PIONEERの3ヘッドデュアルキャプスタンカセットデッキ、CT-770の修理依頼をいただきました。
音揺れがするということです。
動作確認を行いましたが、特に問題は見られません。オーナー様に詳細な状況をお聞きすると、「テープの終わりの方が顕著に起こる」ということでしたので、確認を行うと、確かに音揺れが発生していることがわかりました。
トルクメーターでテープのテンションを測定します。テイクアップ(右)側は問題ありませんが、サプライ(左)側(バックテンション)は少しテンションが強めです。
リールの直径は、テープの巻き取り量で変化しますので、バックテンションは、テープ終盤に進むにつれて次第に強くなっていきます。そのため、テープ走行が不安定になり音揺れが発生します。ただし、メカの構造によって音揺れの発生が顕著なものとそうでないものがあり、この機種もそうですが、AKAI(A&D)のGX機も同じ症状が起こりやすいことが知られています。
しかし、バックテンションが調整できる機種はごくわずかで、この機種には調整機能はありません。
左側のリールを分解すると、バックテンション用の摩擦を発生させるためのブレーキパッドと、それを押さえるスプリングが内蔵されています。パッドが劣化して性状が変質し摩擦力が強まったことが不具合の原因ですので、パッドを交換するかスプリングを弱くすることによりバックテンションも弱まります。

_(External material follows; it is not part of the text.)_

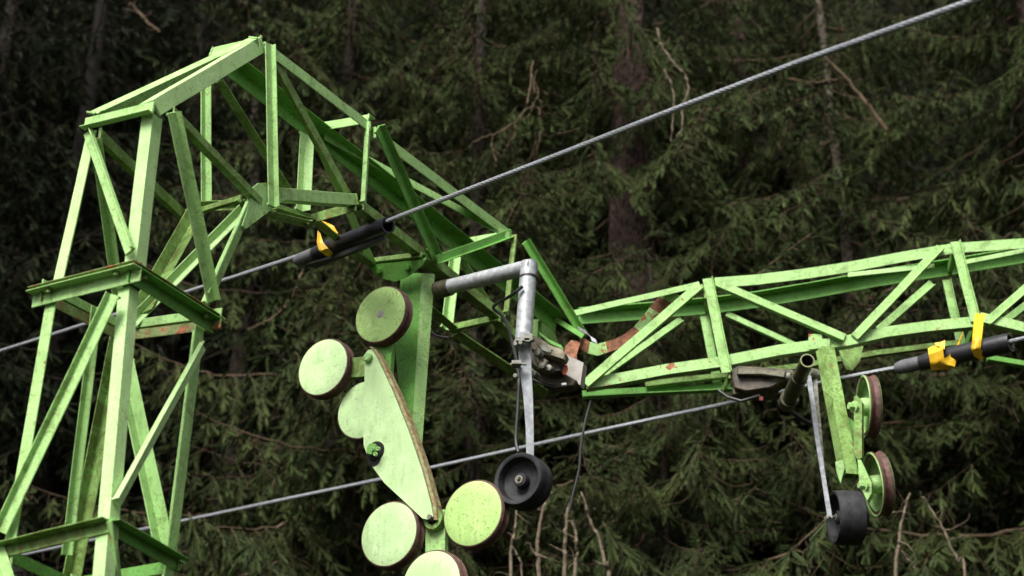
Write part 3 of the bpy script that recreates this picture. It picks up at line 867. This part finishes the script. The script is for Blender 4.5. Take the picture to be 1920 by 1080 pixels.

まずは、スプリングを短いタイプに交換します。あまりバックテンションを弱くすると、テープが進行方向と垂直方向に振れてテープが脱線し、ワカメ状になりますので、何度か試行錯誤します。
音揺れは解消されましたが、テープ走行が少し不安定で、テープ序盤で音質が微妙に変化します。やはりパッドを交換するのがベストです。
幸運にも知人から程度の良いパッドをいただくことができました。プラスチックの土台にフェルトを貼り付けたものですが、元々付いていたものは、かなり表面が硬くなっていました。
ついでですので、別の修理も行います。このデッキは、テープがセットされていない状態で、電源をONまたはOFFにすると、テープのたるみを取るためにリールが回転して、その際に「キュルキュルキュル・・・・・」と少し大きな音がして耳障りです。左右リールの下にあるブレーキのゴムが劣化してスリップしている音です。
シリコンゴムの代用品に交換します。これで異音は解消されました。
音揺れもかなり改善が見られましたので、これで修理完了です。